Ya no era la primera vez que me reprochaba por no usar el sentido común y yo también me sentía frustrado. Entonces le dije que el sentido común no existe. Y fue como si al Obispo de Brooklyn le hubiese dicho que Dios no existe. Sin duda mi revelación cuestionaba sus más arraigados paradigmas.

– ¿Como que no existe? Si todas las personas lo utilizan, yo lo he usado toda la vida.

– Por ejemplo, para los hindúes — comencé mi explicación— el sentido común les dice que las vacas son sagradas. ¿Eso es de sentido común para ti?

– Sí, pero el ejemplo de las vacas es malo, te fuiste al extremo…
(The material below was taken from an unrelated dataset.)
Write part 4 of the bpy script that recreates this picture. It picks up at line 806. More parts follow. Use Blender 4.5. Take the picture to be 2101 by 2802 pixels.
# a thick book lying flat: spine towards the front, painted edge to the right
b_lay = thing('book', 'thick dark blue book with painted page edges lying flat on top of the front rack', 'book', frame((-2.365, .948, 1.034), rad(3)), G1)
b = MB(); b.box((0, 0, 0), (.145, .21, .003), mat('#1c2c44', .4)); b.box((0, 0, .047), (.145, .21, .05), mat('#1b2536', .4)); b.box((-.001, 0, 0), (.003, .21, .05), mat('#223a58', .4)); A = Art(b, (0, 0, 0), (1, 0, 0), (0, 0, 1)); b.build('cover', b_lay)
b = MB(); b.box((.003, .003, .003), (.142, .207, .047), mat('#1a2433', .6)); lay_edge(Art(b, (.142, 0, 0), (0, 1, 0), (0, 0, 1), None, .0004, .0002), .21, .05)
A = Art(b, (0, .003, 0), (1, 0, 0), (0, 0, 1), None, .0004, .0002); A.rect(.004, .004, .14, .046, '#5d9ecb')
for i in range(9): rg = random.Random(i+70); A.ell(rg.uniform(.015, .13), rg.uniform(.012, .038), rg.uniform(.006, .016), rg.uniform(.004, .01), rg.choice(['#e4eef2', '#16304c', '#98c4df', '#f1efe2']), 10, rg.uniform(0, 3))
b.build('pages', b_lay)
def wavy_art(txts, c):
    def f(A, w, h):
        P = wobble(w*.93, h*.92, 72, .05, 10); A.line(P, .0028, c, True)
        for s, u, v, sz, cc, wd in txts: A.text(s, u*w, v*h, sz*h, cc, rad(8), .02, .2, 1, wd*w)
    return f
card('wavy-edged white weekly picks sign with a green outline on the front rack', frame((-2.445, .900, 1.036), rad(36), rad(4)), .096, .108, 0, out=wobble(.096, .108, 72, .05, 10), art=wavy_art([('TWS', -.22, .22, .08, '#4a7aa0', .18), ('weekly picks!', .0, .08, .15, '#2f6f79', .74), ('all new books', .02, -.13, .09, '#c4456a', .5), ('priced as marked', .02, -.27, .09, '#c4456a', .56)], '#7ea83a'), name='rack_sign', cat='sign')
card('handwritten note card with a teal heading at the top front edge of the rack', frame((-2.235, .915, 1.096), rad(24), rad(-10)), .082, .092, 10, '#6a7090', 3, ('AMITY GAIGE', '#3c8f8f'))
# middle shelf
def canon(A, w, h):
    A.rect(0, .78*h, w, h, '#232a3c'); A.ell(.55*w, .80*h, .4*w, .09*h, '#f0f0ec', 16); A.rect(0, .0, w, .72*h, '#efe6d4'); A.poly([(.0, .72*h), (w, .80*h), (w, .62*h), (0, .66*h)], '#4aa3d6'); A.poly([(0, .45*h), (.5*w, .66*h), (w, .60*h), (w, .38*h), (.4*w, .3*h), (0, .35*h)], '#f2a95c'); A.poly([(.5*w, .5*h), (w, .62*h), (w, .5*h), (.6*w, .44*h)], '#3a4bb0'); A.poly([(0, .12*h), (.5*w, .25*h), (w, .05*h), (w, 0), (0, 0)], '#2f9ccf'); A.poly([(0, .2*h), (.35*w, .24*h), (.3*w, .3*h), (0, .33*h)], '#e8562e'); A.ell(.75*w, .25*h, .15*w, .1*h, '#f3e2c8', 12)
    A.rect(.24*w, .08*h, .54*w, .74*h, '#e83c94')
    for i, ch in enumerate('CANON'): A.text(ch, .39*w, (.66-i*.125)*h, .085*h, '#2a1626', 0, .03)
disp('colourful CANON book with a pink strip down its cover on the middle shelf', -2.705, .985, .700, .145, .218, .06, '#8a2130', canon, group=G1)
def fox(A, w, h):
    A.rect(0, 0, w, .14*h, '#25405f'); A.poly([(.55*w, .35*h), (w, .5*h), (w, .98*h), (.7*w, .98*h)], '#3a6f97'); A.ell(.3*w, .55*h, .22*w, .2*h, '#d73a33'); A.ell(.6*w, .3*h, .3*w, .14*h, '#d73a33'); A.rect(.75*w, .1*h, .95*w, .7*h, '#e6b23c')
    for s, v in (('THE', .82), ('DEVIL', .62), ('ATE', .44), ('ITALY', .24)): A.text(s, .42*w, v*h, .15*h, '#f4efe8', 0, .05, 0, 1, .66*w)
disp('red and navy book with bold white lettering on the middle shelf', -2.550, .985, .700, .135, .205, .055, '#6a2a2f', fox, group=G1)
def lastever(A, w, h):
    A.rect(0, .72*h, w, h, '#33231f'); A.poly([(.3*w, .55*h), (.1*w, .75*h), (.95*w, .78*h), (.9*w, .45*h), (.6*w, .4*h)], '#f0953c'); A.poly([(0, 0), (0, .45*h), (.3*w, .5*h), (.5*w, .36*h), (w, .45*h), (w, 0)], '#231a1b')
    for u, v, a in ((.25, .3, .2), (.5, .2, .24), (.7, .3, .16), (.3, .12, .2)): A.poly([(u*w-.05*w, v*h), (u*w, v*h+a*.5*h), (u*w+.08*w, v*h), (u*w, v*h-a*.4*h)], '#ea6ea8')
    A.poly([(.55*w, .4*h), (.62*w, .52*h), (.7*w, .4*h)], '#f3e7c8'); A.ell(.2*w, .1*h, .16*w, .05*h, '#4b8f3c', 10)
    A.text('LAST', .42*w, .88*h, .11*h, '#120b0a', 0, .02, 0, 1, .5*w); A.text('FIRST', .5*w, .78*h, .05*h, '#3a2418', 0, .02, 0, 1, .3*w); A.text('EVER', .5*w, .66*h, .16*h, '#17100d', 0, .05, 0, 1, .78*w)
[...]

– Otro ejemplo. Una vez me dijiste que uno de tus trabajadores siempre te habla de la Biblia y que para él los que no creen en Dios y en su religión se van a pudrir en el infierno, ¿cierto?

– Cierto,

– Y eso, tiene ¿sentido para ti?, claro que no, pero para todos ellos sí tiene sentido y es común para todos los que profesan esa religión. El sentido común depende de las experiencias de cada persona, está muy arraigado a las vivencias personales y culturales. Por lo tanto, el sentido común es lo menos común que existe. Si yo hubiese trabajado con herramientas durante mucho tiempo, créeme que, con solo ver esta tenaza, sabría como usarla, aunque no la haya visto en mi vida.

“Pepe grillo” se notaba confundido pero reacio a ceder, se defendió como “gato de espaldas”, buscando argumentos hasta que me hizo la pregunta del millón:

– Bueno, ¿entonces como solucionamos los problemas si todos somos diferentes y vemos la vida de forma diferentes?
– Con empatía, respondí.

Hace unos días, mientras nos dirigíamos a hacer un trabajo en un restaurante a las afueras de Manhattan y conducía la comercial van, me confidenció: y pensar que toda mi vida estuve equivocado, voy a tratar de no usar el “common sense” con otras personas. No le dije nada, solamente seguí buscando una canción de Steve Perry en el teléfono para amenizar el viaje, pero me alegré de escuchar eso. Me gusta saber que mi amigo Esteban “pepe grillo” aprende cosas nuevas; mejor aún, se muestra interesado en estas cuestiones “filosóficas” que en apariencia no tienen utilidad alguna pero que alivianarían la vida de muchas personas. Por mi parte, me gusta acompañarlo en sus trabajos, porque, aunque a veces no me tenga mucha paciencia, veo que se empeña en enseñarme, a mi, que soy un completo inútil en estos oficios. Hay días en que termino muy cansado. Días en que mis suaves manos de escritor las siento más ásperas y tirantes. Me duelen las muñecas, la espalda, las piernas los glúteos, pero me motiva el hecho de hacer cosas nuevas, de tomar con precisión un taladro, cortar baldosas. Cuando llego a mi cama siento una extraña satisfacción, esa de vivir muchas vidas. Quizás eso sea New York para mi, vivir intensamente y provocar al extremo mis miedos y mi destino. Ahora el “common sense” se convirtió en nuestra broma personal. Entonces, cada vez que algo que parece obvio no lo hacemos bien, en vez de decirnos “que eres huevón”, “eres un boludo” o “un palomo”, simplemente, con un delicado gesto de graciosa petulancia intelectual, nos decimos: “common sense, man, common sense”. Pero detrás de mi gesticulada risa, de las bromas que “pepe grillo” tiene a flor de piel, hay un misterio que aún me sigue rondando, y es sobre esos papagayos y sus picos curvos.